Transcription – John Geer Interview

Q: And so why was the Bush campaign, by your reckoning in the book, so much more negative on balance than the Kerry campaign?

GEER: Right. Well, I think that’s — I mean, I’ve talked to a variety of different people, and Alex Castellanos, who was heavily involved in the Bush campaign– is that they found in their own research that the positive ads that they might wanted to have aired, and did in some cases, for President Bush, didn’t move the dials. But because Kerry was relatively undefined, they found that their negative ads had more effect. So I think they planned to run a more positive campaign, but realized that they were getting no bang for the buck out of the positive ad, and started increasingly go negative because they could define[00:34:00] Kerry in a way that put them at an advantage. And so it wasn’t part of a plan, it just was what ended up working.

Q: And how did Kerry — what was it that provided — how is it that Kerry provided the raw material, in a sense, for a negative campaign?

GEER: Well, Kerry had done, you know, a couple things. First of all, he wanted to tout his Vietnam experience without talking about when he came back and became very antiwar, and testified in Congress. And some people might not like that. Even though I think, frankly, a lot of Americans would have understood it, because the Iraq War at that very moment was unpopular. But he chose not to do that. He also — voting in the Senate is a problem, because you have cast so many votes in so many different complicated ways, that inevitably, it makes you look like a flip-flopper. And so they were able to paint that picture of him. And then Kerry had made the statement — I don’t have it verbatim — but they were talking about the Iraq War, you know, and funding for it, that he was for it, and then against it, [00:35:00] and for it again.

Q: Voted for the 87 billion, before I voted against.

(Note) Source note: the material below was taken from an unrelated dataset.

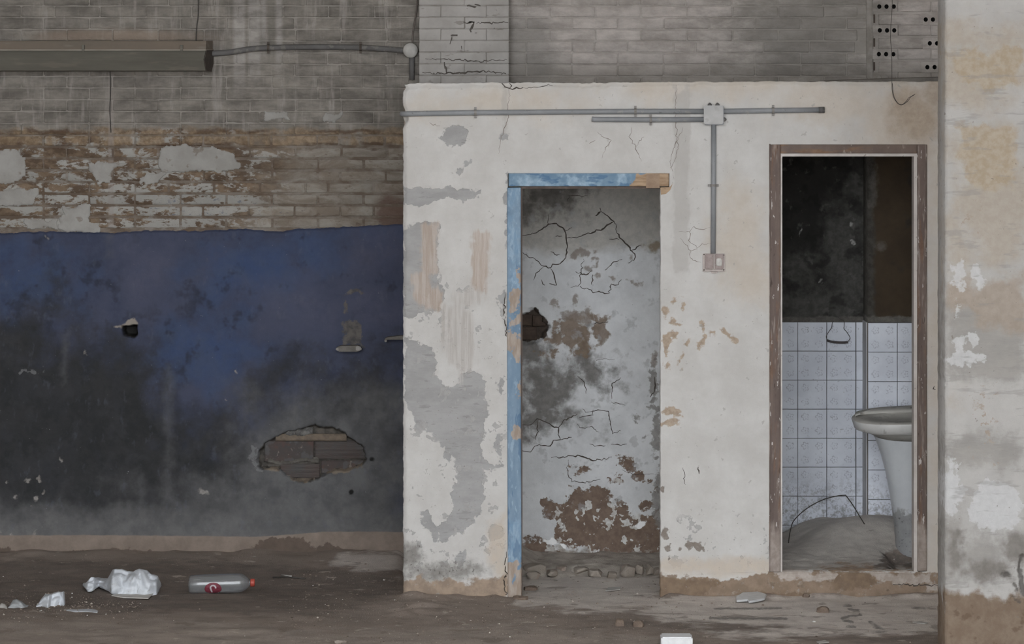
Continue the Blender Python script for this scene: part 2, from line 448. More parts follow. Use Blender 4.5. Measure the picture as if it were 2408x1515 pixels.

GEER: Right. And he said that. I mean, it wasn’t that — Bush people didn’t have to make that up. And that gets back to the earlier point about negative ads. And so then they have the very famous “windsurfer” ad, which again, why would you, as a presidential candidate, allow yourself to be put on a windsurfer? I understand you may enjoy it, but you go bowling, or, you know, you go to a baseball game and have a hotdog. You don’t windsurf in front of what looks like a big yacht, reinforcing all of these images of wealth and lack of touch with the American public. And then talk about ability, because windsurfers, you have to flip back and forth all the time. (laughter) It was a wonderful ad, that I’m sure Secretary Kerry probably didn’t like. But, you know, it was of his own making.

Q: Well, in ’04, Bush didn’t face any challenge for re-nomination. But Kerry had to fight for the nomination. And you draw attention to his earliest major opponent, Howard Dean. [00:36:00] And the nature of the Dean campaign in the summer of 2003, and what made that campaign valuable to the public discourse. Could you talk about that?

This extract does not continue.